= Given records =
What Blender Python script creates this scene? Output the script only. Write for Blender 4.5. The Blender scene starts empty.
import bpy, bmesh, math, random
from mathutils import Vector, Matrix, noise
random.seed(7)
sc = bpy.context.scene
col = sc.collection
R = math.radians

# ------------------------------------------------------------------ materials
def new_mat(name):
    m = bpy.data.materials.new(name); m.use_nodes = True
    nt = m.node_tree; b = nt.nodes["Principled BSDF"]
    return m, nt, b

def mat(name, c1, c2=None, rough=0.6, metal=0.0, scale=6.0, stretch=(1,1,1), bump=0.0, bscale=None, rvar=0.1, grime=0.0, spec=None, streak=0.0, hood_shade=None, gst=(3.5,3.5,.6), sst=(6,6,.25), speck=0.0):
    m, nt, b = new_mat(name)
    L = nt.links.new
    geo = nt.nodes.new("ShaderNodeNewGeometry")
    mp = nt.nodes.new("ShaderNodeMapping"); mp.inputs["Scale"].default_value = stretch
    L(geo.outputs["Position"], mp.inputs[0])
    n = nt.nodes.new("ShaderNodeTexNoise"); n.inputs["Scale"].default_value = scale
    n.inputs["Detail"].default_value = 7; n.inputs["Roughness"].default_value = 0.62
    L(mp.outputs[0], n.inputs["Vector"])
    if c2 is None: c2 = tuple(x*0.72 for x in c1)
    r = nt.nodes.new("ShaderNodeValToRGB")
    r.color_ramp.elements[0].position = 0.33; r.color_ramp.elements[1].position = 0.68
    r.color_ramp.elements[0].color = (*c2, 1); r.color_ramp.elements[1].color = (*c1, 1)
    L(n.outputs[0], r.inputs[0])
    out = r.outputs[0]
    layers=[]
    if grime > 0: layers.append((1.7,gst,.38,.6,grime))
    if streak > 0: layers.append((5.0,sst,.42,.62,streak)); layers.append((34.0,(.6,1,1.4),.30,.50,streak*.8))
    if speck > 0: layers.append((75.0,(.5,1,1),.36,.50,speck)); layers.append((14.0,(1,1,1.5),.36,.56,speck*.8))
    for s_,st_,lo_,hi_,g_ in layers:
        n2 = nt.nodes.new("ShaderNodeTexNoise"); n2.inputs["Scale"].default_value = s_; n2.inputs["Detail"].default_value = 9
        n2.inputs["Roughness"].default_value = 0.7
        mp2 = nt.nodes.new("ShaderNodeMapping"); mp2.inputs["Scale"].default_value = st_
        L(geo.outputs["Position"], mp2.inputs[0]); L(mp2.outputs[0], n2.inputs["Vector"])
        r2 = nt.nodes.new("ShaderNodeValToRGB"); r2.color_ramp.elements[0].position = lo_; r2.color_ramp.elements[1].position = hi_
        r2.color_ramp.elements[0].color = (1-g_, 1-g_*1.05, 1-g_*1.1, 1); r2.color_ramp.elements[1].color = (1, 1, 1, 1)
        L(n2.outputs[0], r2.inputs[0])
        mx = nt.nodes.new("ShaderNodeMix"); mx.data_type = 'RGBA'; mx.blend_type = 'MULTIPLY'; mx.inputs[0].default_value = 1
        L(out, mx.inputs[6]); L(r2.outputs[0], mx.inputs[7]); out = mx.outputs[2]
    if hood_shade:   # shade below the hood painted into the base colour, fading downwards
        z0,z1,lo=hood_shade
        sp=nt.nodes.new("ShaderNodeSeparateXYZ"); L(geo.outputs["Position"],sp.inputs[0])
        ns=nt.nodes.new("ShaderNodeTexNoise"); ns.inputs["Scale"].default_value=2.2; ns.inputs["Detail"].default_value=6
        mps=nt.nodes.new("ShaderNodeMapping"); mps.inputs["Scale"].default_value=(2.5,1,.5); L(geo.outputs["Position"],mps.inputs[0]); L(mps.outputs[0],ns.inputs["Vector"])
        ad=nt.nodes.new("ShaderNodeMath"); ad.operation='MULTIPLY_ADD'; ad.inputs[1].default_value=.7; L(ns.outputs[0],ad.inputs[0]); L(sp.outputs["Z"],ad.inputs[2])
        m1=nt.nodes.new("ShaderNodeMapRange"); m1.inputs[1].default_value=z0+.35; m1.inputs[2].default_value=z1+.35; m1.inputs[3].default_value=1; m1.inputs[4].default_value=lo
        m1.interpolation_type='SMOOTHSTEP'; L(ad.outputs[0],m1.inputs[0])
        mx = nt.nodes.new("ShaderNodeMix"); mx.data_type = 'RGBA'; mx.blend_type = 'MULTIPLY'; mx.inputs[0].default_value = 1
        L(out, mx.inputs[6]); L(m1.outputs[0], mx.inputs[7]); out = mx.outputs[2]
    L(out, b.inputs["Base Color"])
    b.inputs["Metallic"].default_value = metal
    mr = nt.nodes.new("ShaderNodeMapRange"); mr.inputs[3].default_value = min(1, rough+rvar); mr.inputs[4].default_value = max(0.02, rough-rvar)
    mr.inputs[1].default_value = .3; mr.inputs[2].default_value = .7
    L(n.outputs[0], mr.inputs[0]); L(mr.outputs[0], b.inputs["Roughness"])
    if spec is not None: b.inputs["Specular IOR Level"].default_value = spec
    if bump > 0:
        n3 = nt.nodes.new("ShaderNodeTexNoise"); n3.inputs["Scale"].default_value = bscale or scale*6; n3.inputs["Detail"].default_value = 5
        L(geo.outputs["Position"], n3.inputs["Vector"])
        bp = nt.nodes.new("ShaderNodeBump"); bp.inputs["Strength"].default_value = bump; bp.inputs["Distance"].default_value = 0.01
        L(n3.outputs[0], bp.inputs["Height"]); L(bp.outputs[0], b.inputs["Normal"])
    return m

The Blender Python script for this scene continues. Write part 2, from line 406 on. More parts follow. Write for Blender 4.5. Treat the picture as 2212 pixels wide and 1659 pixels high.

= Task requirements =
Send back each record exactly as it stands.

= Finished answer =
What Blender Python script creates this scene? Output the script only. Write for Blender 4.5. The Blender scene starts empty.
import bpy, bmesh, math, random
from mathutils import Vector, Matrix, noise
random.seed(7)
sc = bpy.context.scene
col = sc.collection
R = math.radians

# ------------------------------------------------------------------ materials
def new_mat(name):
    m = bpy.data.materials.new(name); m.use_nodes = True
    nt = m.node_tree; b = nt.nodes["Principled BSDF"]
    return m, nt, b

def mat(name, c1, c2=None, rough=0.6, metal=0.0, scale=6.0, stretch=(1,1,1), bump=0.0, bscale=None, rvar=0.1, grime=0.0, spec=None, streak=0.0, hood_shade=None, gst=(3.5,3.5,.6), sst=(6,6,.25), speck=0.0):
    m, nt, b = new_mat(name)
    L = nt.links.new
    geo = nt.nodes.new("ShaderNodeNewGeometry")
    mp = nt.nodes.new("ShaderNodeMapping"); mp.inputs["Scale"].default_value = stretch
    L(geo.outputs["Position"], mp.inputs[0])
    n = nt.nodes.new("ShaderNodeTexNoise"); n.inputs["Scale"].default_value = scale
    n.inputs["Detail"].default_value = 7; n.inputs["Roughness"].default_value = 0.62
    L(mp.outputs[0], n.inputs["Vector"])
    if c2 is None: c2 = tuple(x*0.72 for x in c1)
    r = nt.nodes.new("ShaderNodeValToRGB")
    r.color_ramp.elements[0].position = 0.33; r.color_ramp.elements[1].position = 0.68
    r.color_ramp.elements[0].color = (*c2, 1); r.color_ramp.elements[1].color = (*c1, 1)
    L(n.outputs[0], r.inputs[0])
    out = r.outputs[0]
    layers=[]
    if grime > 0: layers.append((1.7,gst,.38,.6,grime))
    if streak > 0: layers.append((5.0,sst,.42,.62,streak)); layers.append((34.0,(.6,1,1.4),.30,.50,streak*.8))
    if speck > 0: layers.append((75.0,(.5,1,1),.36,.50,speck)); layers.append((14.0,(1,1,1.5),.36,.56,speck*.8))
    for s_,st_,lo_,hi_,g_ in layers:
        n2 = nt.nodes.new("ShaderNodeTexNoise"); n2.inputs["Scale"].default_value = s_; n2.inputs["Detail"].default_value = 9
        n2.inputs["Roughness"].default_value = 0.7
        mp2 = nt.nodes.new("ShaderNodeMapping"); mp2.inputs["Scale"].default_value = st_
        L(geo.outputs["Position"], mp2.inputs[0]); L(mp2.outputs[0], n2.inputs["Vector"])
        r2 = nt.nodes.new("ShaderNodeValToRGB"); r2.color_ramp.elements[0].position = lo_; r2.color_ramp.elements[1].position = hi_
        r2.color_ramp.elements[0].color = (1-g_, 1-g_*1.05, 1-g_*1.1, 1); r2.color_ramp.elements[1].color = (1, 1, 1, 1)
        L(n2.outputs[0], r2.inputs[0])
        mx = nt.nodes.new("ShaderNodeMix"); mx.data_type = 'RGBA'; mx.blend_type = 'MULTIPLY'; mx.inputs[0].default_value = 1
        L(out, mx.inputs[6]); L(r2.outputs[0], mx.inputs[7]); out = mx.outputs[2]
    if hood_shade:   # shade below the hood painted into the base colour, fading downwards
        z0,z1,lo=hood_shade
        sp=nt.nodes.new("ShaderNodeSeparateXYZ"); L(geo.outputs["Position"],sp.inputs[0])
        ns=nt.nodes.new("ShaderNodeTexNoise"); ns.inputs["Scale"].default_value=2.2; ns.inputs["Detail"].default_value=6
        mps=nt.nodes.new("ShaderNodeMapping"); mps.inputs["Scale"].default_value=(2.5,1,.5); L(geo.outputs["Position"],mps.inputs[0]); L(mps.outputs[0],ns.inputs["Vector"])
        ad=nt.nodes.new("ShaderNodeMath"); ad.operation='MULTIPLY_ADD'; ad.inputs[1].default_value=.7; L(ns.outputs[0],ad.inputs[0]); L(sp.outputs["Z"],ad.inputs[2])
        m1=nt.nodes.new("ShaderNodeMapRange"); m1.inputs[1].default_value=z0+.35; m1.inputs[2].default_value=z1+.35; m1.inputs[3].default_value=1; m1.inputs[4].default_value=lo
        m1.interpolation_type='SMOOTHSTEP'; L(ad.outputs[0],m1.inputs[0])
        mx = nt.nodes.new("ShaderNodeMix"); mx.data_type = 'RGBA'; mx.blend_type = 'MULTIPLY'; mx.inputs[0].default_value = 1
        L(out, mx.inputs[6]); L(m1.outputs[0], mx.inputs[7]); out = mx.outputs[2]
    L(out, b.inputs["Base Color"])
    b.inputs["Metallic"].default_value = metal
    mr = nt.nodes.new("ShaderNodeMapRange"); mr.inputs[3].default_value = min(1, rough+rvar); mr.inputs[4].default_value = max(0.02, rough-rvar)
    mr.inputs[1].default_value = .3; mr.inputs[2].default_value = .7
    L(n.outputs[0], mr.inputs[0]); L(mr.outputs[0], b.inputs["Roughness"])
    if spec is not None: b.inputs["Specular IOR Level"].default_value = spec
    if bump > 0:
        n3 = nt.nodes.new("ShaderNodeTexNoise"); n3.inputs["Scale"].default_value = bscale or scale*6; n3.inputs["Detail"].default_value = 5
        L(geo.outputs["Position"], n3.inputs["Vector"])
        bp = nt.nodes.new("ShaderNodeBump"); bp.inputs["Strength"].default_value = bump; bp.inputs["Distance"].default_value = 0.01
        L(n3.outputs[0], bp.inputs["Height"]); L(bp.outputs[0], b.inputs["Normal"])
    return m

The Blender Python script for this scene continues. Write part 2, from line 406 on. More parts follow. Write for Blender 4.5. Treat the picture as 2212 pixels wide and 1659 pixels high.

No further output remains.